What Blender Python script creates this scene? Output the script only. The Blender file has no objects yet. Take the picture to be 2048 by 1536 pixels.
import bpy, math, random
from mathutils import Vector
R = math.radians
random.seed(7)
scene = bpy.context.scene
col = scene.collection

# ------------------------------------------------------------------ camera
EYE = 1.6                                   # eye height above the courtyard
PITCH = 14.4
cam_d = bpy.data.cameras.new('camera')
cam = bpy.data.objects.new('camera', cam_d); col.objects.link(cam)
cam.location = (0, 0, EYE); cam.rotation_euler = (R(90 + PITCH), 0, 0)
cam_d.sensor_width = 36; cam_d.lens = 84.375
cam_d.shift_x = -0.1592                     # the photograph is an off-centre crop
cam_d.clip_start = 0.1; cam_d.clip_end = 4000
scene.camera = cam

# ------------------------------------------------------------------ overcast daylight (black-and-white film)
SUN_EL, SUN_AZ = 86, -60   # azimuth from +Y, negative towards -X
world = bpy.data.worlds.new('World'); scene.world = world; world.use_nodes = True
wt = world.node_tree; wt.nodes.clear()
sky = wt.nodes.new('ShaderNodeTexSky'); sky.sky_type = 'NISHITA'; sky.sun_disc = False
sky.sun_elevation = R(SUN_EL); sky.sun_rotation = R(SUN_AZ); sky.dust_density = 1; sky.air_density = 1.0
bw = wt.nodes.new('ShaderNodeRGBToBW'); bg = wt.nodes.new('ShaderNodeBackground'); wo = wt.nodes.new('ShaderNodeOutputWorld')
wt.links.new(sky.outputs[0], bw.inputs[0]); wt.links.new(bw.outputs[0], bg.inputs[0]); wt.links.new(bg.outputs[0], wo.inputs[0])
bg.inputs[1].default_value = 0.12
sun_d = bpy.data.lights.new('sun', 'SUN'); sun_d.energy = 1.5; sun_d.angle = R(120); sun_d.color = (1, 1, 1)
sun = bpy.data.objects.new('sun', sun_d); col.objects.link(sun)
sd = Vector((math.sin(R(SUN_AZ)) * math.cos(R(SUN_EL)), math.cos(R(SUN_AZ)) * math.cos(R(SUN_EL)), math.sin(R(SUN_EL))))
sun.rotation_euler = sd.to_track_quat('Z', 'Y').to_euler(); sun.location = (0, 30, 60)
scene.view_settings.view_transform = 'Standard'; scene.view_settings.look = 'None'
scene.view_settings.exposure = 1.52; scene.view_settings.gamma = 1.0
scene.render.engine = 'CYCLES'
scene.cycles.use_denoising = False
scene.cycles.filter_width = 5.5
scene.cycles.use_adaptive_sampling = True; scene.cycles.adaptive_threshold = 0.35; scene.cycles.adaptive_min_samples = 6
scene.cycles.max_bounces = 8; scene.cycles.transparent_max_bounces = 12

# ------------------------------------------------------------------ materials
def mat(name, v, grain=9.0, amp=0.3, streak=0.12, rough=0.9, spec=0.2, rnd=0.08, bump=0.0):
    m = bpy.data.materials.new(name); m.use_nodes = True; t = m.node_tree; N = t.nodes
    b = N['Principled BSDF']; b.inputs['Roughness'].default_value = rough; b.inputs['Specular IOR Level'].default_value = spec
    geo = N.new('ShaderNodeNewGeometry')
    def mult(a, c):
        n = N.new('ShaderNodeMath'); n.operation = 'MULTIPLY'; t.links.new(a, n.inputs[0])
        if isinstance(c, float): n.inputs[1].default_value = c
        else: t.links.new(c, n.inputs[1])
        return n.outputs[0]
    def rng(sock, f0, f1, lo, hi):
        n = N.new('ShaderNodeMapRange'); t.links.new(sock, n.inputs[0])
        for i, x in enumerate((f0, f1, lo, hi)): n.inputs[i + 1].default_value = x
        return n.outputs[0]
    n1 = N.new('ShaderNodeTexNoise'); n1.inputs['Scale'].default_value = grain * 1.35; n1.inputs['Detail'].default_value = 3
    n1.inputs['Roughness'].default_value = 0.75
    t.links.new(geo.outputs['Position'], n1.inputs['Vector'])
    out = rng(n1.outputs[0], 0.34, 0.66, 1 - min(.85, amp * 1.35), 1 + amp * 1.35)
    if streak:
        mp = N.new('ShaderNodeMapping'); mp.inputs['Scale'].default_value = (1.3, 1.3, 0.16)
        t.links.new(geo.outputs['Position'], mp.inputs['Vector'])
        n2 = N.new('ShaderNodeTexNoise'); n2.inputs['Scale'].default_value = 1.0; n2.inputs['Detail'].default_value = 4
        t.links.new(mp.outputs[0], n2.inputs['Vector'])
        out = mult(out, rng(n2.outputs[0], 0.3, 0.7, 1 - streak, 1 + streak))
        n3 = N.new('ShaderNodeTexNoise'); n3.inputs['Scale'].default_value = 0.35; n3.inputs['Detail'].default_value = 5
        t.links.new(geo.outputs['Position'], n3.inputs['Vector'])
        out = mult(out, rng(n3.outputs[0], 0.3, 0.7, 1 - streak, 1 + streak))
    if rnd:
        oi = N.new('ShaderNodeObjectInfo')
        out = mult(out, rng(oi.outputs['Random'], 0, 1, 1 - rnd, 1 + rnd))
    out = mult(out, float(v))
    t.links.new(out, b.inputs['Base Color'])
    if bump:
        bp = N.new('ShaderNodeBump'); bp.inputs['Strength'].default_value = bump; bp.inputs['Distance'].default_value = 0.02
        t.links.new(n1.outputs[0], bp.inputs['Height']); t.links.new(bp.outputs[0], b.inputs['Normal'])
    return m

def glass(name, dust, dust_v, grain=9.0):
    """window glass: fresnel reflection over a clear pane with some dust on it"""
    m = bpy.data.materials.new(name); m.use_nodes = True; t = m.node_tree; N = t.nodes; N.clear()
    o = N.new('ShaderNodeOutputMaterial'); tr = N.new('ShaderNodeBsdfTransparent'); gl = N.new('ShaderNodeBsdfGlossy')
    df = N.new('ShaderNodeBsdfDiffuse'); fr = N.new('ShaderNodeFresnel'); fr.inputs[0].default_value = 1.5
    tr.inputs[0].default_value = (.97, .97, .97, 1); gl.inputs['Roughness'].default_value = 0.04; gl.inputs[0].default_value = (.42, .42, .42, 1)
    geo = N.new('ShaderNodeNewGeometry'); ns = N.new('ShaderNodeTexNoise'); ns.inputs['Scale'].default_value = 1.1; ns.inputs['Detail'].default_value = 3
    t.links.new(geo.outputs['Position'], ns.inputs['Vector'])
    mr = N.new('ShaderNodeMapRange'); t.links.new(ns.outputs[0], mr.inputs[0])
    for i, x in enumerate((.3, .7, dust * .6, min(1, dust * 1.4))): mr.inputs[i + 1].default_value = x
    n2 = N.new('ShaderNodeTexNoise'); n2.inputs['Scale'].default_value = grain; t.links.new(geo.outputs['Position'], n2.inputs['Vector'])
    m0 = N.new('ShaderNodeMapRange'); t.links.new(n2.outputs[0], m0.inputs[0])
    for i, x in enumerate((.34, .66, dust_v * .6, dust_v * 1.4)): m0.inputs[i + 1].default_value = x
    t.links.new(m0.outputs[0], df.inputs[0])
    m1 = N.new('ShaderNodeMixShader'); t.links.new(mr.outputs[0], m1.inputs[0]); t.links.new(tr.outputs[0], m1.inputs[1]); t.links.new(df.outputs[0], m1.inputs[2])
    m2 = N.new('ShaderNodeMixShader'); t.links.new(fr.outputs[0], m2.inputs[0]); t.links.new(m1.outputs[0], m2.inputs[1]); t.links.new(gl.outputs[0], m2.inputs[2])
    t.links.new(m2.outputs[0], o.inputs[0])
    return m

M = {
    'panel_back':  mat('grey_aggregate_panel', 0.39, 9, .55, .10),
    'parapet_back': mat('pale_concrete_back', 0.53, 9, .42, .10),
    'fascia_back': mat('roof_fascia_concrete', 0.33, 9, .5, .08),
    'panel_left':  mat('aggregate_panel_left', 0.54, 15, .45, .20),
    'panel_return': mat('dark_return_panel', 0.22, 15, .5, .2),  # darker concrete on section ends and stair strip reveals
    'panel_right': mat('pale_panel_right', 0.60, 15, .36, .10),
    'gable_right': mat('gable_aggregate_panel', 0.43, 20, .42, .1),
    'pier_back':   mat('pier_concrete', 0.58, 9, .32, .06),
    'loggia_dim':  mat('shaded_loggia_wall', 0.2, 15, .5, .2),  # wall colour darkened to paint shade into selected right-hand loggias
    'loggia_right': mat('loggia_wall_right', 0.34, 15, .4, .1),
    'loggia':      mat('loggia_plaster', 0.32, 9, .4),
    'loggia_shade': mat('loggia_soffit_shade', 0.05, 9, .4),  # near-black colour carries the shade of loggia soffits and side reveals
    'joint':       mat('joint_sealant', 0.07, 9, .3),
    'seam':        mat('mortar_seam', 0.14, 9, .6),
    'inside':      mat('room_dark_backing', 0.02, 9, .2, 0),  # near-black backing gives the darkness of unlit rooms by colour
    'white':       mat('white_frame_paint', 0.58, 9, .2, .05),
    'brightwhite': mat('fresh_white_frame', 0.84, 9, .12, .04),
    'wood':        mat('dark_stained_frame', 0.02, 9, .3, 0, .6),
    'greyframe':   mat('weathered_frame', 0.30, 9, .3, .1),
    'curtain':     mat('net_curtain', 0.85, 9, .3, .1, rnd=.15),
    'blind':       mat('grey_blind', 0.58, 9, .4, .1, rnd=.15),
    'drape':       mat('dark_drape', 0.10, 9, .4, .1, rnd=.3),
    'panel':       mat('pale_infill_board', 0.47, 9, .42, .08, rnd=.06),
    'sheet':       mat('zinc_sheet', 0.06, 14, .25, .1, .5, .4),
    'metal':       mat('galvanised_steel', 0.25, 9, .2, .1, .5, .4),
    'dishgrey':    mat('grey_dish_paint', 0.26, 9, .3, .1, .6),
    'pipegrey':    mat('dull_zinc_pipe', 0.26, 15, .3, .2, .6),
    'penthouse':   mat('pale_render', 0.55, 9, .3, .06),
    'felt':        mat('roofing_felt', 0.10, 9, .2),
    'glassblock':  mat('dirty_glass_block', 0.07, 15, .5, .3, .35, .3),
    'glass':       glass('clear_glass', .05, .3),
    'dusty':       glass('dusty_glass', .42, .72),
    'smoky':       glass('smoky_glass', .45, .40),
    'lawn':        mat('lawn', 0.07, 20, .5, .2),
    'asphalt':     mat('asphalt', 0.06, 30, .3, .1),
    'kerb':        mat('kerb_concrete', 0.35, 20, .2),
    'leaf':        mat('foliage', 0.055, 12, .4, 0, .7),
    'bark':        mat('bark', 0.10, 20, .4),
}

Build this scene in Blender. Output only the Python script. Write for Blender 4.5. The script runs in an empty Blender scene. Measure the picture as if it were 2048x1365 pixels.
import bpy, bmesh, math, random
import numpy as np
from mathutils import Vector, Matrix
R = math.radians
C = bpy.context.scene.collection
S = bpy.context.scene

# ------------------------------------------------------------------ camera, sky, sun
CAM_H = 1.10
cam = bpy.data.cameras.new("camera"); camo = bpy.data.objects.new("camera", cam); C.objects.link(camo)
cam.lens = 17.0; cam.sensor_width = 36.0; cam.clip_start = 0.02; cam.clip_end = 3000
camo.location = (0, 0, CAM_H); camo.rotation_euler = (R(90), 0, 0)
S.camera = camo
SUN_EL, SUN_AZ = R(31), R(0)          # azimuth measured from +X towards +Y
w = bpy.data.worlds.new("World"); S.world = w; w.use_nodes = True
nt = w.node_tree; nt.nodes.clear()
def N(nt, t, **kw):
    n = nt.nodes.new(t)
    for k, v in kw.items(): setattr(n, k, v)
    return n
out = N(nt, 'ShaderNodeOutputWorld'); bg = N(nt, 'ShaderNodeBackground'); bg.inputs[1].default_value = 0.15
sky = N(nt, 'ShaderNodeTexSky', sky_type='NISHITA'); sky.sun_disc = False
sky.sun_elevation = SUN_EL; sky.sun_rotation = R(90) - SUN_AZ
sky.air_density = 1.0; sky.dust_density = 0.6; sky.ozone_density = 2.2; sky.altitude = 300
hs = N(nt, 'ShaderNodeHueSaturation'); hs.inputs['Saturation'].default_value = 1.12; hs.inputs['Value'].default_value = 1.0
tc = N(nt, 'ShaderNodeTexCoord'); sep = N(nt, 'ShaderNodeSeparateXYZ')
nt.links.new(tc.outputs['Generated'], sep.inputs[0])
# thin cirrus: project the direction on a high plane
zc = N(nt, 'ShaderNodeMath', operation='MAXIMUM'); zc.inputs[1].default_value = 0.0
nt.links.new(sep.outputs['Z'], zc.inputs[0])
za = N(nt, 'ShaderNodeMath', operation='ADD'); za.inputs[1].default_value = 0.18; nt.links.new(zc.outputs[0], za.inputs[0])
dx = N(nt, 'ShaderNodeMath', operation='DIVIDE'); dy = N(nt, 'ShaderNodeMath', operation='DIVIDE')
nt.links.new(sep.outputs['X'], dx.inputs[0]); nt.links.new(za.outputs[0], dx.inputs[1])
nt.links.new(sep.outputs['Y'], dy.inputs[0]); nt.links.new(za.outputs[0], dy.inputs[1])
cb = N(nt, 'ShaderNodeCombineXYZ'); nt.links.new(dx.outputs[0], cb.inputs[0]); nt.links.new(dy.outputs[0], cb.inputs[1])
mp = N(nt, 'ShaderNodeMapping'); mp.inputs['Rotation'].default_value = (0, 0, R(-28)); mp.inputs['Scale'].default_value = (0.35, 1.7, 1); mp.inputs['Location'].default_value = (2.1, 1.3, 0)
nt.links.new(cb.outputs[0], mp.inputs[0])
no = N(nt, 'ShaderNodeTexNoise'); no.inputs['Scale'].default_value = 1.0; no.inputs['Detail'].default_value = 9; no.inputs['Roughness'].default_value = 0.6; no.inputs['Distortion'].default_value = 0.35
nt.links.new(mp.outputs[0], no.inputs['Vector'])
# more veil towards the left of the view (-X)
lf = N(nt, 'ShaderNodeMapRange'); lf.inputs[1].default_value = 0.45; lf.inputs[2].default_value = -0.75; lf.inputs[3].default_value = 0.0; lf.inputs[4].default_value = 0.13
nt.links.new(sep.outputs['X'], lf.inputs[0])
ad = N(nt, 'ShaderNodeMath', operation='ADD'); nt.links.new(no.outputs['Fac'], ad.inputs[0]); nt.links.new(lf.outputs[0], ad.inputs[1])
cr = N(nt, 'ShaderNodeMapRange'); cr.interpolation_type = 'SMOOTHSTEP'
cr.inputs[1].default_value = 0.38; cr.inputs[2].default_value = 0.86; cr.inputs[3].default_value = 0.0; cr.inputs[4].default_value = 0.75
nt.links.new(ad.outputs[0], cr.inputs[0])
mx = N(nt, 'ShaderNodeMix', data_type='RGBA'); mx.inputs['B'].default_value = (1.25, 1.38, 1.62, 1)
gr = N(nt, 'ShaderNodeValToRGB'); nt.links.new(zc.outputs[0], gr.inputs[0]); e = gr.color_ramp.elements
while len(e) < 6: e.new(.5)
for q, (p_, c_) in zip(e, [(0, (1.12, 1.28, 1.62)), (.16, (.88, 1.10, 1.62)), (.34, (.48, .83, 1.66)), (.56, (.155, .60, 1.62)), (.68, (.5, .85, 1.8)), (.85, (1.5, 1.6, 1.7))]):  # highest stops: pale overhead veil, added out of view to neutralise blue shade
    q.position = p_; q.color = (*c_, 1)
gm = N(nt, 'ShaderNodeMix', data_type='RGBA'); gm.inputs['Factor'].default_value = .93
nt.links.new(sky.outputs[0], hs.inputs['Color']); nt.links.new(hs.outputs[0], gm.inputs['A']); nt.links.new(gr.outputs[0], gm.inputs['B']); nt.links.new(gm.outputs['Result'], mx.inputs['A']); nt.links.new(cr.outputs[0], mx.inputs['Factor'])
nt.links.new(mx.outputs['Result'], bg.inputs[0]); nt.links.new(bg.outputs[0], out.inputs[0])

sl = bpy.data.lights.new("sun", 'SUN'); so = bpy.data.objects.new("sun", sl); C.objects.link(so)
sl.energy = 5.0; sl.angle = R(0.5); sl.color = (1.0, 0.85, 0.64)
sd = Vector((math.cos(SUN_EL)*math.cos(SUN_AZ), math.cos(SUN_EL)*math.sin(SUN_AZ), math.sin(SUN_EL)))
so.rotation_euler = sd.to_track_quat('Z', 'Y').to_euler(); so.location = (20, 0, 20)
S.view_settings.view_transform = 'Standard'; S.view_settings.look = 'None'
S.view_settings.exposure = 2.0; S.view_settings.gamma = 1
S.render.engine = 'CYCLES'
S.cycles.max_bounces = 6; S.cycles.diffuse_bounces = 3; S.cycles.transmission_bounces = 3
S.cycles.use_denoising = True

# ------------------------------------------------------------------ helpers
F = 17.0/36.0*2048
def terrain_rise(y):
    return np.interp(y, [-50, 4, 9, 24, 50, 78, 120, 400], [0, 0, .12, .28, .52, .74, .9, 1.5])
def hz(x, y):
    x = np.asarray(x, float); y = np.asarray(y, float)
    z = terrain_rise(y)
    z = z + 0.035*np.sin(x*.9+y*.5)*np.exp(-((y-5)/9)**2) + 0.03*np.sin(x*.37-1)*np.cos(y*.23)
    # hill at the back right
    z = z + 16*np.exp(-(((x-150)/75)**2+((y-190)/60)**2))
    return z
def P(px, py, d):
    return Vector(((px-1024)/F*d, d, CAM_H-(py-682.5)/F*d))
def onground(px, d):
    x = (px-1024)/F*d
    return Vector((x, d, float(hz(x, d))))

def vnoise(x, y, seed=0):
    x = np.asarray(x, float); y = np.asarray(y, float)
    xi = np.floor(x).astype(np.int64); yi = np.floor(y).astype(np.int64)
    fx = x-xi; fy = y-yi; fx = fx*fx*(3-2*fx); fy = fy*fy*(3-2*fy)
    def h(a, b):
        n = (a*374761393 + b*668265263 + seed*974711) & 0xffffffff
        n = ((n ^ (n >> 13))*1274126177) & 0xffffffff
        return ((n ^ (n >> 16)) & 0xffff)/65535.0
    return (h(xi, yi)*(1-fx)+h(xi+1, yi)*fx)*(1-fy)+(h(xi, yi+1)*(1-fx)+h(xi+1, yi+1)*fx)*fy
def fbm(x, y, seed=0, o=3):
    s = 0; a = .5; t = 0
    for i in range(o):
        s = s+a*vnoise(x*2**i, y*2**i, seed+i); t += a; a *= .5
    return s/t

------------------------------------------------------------

#### Do this:
Return the opening line of the data and every line after it through the line containing "col = scene.collection", please, exactly as written and with nothing added.

#### Written response:
What Blender Python script creates this scene? Output the script only. The Blender file has no objects yet. Take the picture to be 2048 by 1536 pixels.
import bpy, math, random
from mathutils import Vector
R = math.radians
random.seed(7)
scene = bpy.context.scene
col = scene.collection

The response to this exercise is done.